Source excerpt:
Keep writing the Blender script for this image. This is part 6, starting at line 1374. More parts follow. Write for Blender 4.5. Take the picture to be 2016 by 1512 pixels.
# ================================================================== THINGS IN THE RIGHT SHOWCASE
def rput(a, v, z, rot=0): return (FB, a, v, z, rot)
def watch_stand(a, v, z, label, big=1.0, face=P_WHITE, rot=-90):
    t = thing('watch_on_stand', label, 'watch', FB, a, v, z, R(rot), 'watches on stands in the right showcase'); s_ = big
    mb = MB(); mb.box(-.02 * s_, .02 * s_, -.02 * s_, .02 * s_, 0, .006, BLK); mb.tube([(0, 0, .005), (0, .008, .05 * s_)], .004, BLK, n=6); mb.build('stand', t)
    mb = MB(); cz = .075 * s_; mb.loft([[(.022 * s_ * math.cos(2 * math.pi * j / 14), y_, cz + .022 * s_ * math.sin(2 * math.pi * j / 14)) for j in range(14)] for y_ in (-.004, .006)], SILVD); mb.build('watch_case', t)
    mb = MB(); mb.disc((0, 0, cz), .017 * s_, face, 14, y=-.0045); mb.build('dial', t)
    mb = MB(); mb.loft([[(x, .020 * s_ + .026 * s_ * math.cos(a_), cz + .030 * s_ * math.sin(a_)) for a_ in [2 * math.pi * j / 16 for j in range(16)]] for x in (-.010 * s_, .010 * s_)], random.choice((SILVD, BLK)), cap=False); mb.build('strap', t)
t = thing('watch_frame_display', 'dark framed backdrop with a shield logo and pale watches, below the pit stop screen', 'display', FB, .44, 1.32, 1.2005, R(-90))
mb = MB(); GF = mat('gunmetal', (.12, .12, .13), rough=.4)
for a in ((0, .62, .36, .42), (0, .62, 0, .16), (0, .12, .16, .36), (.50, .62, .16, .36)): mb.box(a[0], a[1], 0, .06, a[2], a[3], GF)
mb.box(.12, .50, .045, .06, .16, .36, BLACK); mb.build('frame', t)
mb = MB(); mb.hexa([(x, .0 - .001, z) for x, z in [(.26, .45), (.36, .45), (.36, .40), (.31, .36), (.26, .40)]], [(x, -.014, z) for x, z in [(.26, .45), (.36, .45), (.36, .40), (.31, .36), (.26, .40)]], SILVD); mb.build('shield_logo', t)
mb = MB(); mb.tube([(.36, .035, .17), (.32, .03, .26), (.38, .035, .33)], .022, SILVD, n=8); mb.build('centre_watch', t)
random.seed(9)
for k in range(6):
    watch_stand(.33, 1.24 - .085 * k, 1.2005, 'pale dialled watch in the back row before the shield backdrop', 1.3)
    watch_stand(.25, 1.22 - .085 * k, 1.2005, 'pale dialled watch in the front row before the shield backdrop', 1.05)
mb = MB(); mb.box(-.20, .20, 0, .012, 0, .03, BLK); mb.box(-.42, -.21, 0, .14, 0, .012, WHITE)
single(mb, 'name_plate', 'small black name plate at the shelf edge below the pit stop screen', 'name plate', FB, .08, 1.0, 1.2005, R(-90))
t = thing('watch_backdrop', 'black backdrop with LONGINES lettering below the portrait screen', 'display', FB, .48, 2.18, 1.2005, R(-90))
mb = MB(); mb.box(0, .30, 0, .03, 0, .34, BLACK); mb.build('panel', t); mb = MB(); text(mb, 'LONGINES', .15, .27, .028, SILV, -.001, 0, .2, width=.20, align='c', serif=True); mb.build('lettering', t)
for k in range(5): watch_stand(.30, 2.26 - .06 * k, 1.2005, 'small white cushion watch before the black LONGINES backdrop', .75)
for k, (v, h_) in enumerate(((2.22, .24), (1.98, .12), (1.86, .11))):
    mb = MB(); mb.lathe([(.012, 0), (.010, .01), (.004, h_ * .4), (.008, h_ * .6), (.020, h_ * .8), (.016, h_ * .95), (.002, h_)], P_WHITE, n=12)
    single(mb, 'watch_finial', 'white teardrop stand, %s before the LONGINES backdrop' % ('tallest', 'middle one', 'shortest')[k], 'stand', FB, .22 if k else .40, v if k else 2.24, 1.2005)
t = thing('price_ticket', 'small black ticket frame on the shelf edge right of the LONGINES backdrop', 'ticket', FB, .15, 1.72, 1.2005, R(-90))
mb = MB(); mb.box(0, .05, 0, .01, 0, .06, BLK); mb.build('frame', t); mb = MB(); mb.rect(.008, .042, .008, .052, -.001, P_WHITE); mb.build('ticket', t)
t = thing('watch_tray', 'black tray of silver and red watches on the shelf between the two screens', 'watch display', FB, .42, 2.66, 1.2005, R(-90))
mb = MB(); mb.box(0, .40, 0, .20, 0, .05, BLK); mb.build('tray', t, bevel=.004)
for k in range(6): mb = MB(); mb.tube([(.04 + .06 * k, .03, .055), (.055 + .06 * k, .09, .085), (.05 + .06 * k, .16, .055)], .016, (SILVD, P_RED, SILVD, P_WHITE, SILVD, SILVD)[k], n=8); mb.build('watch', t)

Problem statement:
Copy all the lines, exactly.

Task result:
Keep writing the Blender script for this image. This is part 6, starting at line 1374. More parts follow. Write for Blender 4.5. Take the picture to be 2016 by 1512 pixels.
# ================================================================== THINGS IN THE RIGHT SHOWCASE
def rput(a, v, z, rot=0): return (FB, a, v, z, rot)
def watch_stand(a, v, z, label, big=1.0, face=P_WHITE, rot=-90):
    t = thing('watch_on_stand', label, 'watch', FB, a, v, z, R(rot), 'watches on stands in the right showcase'); s_ = big
    mb = MB(); mb.box(-.02 * s_, .02 * s_, -.02 * s_, .02 * s_, 0, .006, BLK); mb.tube([(0, 0, .005), (0, .008, .05 * s_)], .004, BLK, n=6); mb.build('stand', t)
    mb = MB(); cz = .075 * s_; mb.loft([[(.022 * s_ * math.cos(2 * math.pi * j / 14), y_, cz + .022 * s_ * math.sin(2 * math.pi * j / 14)) for j in range(14)] for y_ in (-.004, .006)], SILVD); mb.build('watch_case', t)
    mb = MB(); mb.disc((0, 0, cz), .017 * s_, face, 14, y=-.0045); mb.build('dial', t)
    mb = MB(); mb.loft([[(x, .020 * s_ + .026 * s_ * math.cos(a_), cz + .030 * s_ * math.sin(a_)) for a_ in [2 * math.pi * j / 16 for j in range(16)]] for x in (-.010 * s_, .010 * s_)], random.choice((SILVD, BLK)), cap=False); mb.build('strap', t)
t = thing('watch_frame_display', 'dark framed backdrop with a shield logo and pale watches, below the pit stop screen', 'display', FB, .44, 1.32, 1.2005, R(-90))
mb = MB(); GF = mat('gunmetal', (.12, .12, .13), rough=.4)
for a in ((0, .62, .36, .42), (0, .62, 0, .16), (0, .12, .16, .36), (.50, .62, .16, .36)): mb.box(a[0], a[1], 0, .06, a[2], a[3], GF)
mb.box(.12, .50, .045, .06, .16, .36, BLACK); mb.build('frame', t)
mb = MB(); mb.hexa([(x, .0 - .001, z) for x, z in [(.26, .45), (.36, .45), (.36, .40), (.31, .36), (.26, .40)]], [(x, -.014, z) for x, z in [(.26, .45), (.36, .45), (.36, .40), (.31, .36), (.26, .40)]], SILVD); mb.build('shield_logo', t)
mb = MB(); mb.tube([(.36, .035, .17), (.32, .03, .26), (.38, .035, .33)], .022, SILVD, n=8); mb.build('centre_watch', t)
random.seed(9)
for k in range(6):
    watch_stand(.33, 1.24 - .085 * k, 1.2005, 'pale dialled watch in the back row before the shield backdrop', 1.3)
    watch_stand(.25, 1.22 - .085 * k, 1.2005, 'pale dialled watch in the front row before the shield backdrop', 1.05)
mb = MB(); mb.box(-.20, .20, 0, .012, 0, .03, BLK); mb.box(-.42, -.21, 0, .14, 0, .012, WHITE)
single(mb, 'name_plate', 'small black name plate at the shelf edge below the pit stop screen', 'name plate', FB, .08, 1.0, 1.2005, R(-90))
t = thing('watch_backdrop', 'black backdrop with LONGINES lettering below the portrait screen', 'display', FB, .48, 2.18, 1.2005, R(-90))
mb = MB(); mb.box(0, .30, 0, .03, 0, .34, BLACK); mb.build('panel', t); mb = MB(); text(mb, 'LONGINES', .15, .27, .028, SILV, -.001, 0, .2, width=.20, align='c', serif=True); mb.build('lettering', t)
for k in range(5): watch_stand(.30, 2.26 - .06 * k, 1.2005, 'small white cushion watch before the black LONGINES backdrop', .75)
for k, (v, h_) in enumerate(((2.22, .24), (1.98, .12), (1.86, .11))):
    mb = MB(); mb.lathe([(.012, 0), (.010, .01), (.004, h_ * .4), (.008, h_ * .6), (.020, h_ * .8), (.016, h_ * .95), (.002, h_)], P_WHITE, n=12)
    single(mb, 'watch_finial', 'white teardrop stand, %s before the LONGINES backdrop' % ('tallest', 'middle one', 'shortest')[k], 'stand', FB, .22 if k else .40, v if k else 2.24, 1.2005)
t = thing('price_ticket', 'small black ticket frame on the shelf edge right of the LONGINES backdrop', 'ticket', FB, .15, 1.72, 1.2005, R(-90))
mb = MB(); mb.box(0, .05, 0, .01, 0, .06, BLK); mb.build('frame', t); mb = MB(); mb.rect(.008, .042, .008, .052, -.001, P_WHITE); mb.build('ticket', t)
t = thing('watch_tray', 'black tray of silver and red watches on the shelf between the two screens', 'watch display', FB, .42, 2.66, 1.2005, R(-90))
mb = MB(); mb.box(0, .40, 0, .20, 0, .05, BLK); mb.build('tray', t, bevel=.004)
for k in range(6): mb = MB(); mb.tube([(.04 + .06 * k, .03, .055), (.055 + .06 * k, .09, .085), (.05 + .06 * k, .16, .055)], .016, (SILVD, P_RED, SILVD, P_WHITE, SILVD, SILVD)[k], n=8); mb.build('watch', t)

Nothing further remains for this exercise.